Do your homework before you show up. If you know a little bit about your audience, you will be able to tailor your presentation to best get your message across. Try to gather information in advance about:

a. the size of the group,

b. the size of the space you’ll be in,

c. the level of familiarity your audience has with the topic; and

d. the language and education levels of your audience

Keep gathering information once you’ve started presenting. You should be able think on your feet and adapt your presentation to the audience in front of you. Slow down the pace of information if the youth zone out or stop asking questions, if the youth have low energy, get them out of their chairs, or if they seem bored try posing a challenging question.

2. Communicate in plain language

When you have advanced knowledge of a subject that you are presenting, it’s really easy to slip into acronyms or jargon. But there is a high cost to speaking in terms your audience does not understand.

Be thoughtful about the language you use. Explain unfamiliar terms, avoid acronyms and check in with your audience to make sure they understand.

Finally, speaking in plain language is not about simplifying your message. You can get across complex thoughts while speaking in terms that more people are likely to understand. It can be empowering for youths to understand what a difficult legal term means.

3. Get up and move

Getting students up and participating early in your presentation can help you keep their attention for the whole time. Here is my favourite activity to start the presentation off with.

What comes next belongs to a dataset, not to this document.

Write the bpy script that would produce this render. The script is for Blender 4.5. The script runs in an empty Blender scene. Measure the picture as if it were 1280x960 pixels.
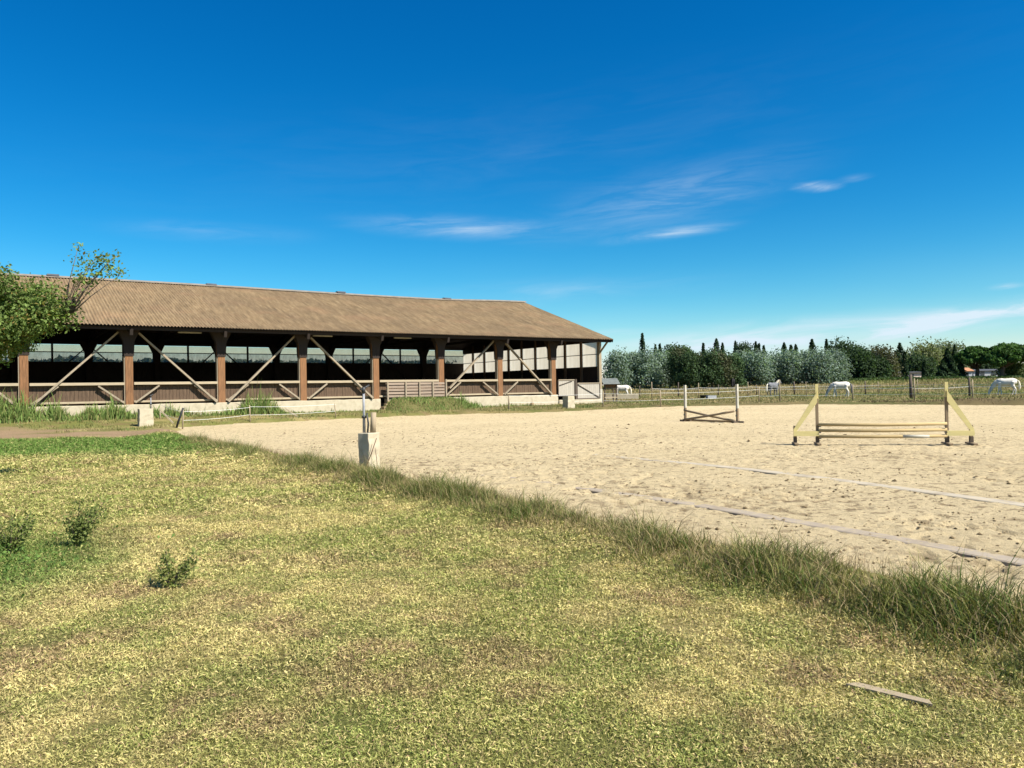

Have your audience stand in a single line, shoulder-to-shoulder, in the middle of the room. Read a statement such as “Toronto needs more subways,” or “Drake is Toronto’s best artist.” If people agree with the statement they take a step forward. If people don’t agree with the statement they take a step backward. If people are unsure they can stay still. Once everyone has decided, you can call on people to explain their answer.

As the game progresses, start reading statements directly related to your topic. It will help you gauge the knowledge level of the youth and start to whet their appetite for the information you will be presenting.

4. Focus on benefits to the audience

I believe that your presentation is more likely to engage youth if you focus on the benefits to them. Often my goal at a presentation is not to make the youth experts on the topic that I’m speaking about. My goal is to make the justice sector more accessible. That means helping the youth build relationships with the people working in the justice sector, like lawyers, and helping them develop skills to recognize legal issues. Knowing why I’m there means I am able to craft better presentations and to adjust the presentation in the moment.

At the beginning of your presentation, when you outline your agenda, ask the youth what they want to get out of the session and if they have any burning questions to be answered.  Your presentation will be more interesting and engaging if you are able to provide the benefits that your audience is looking for.

These tips have helped me engage youth while doing PLE. Most of all, remember to connect to your audience and have fun! When the audience is engaged, you will be able to focus on the content. Good luck!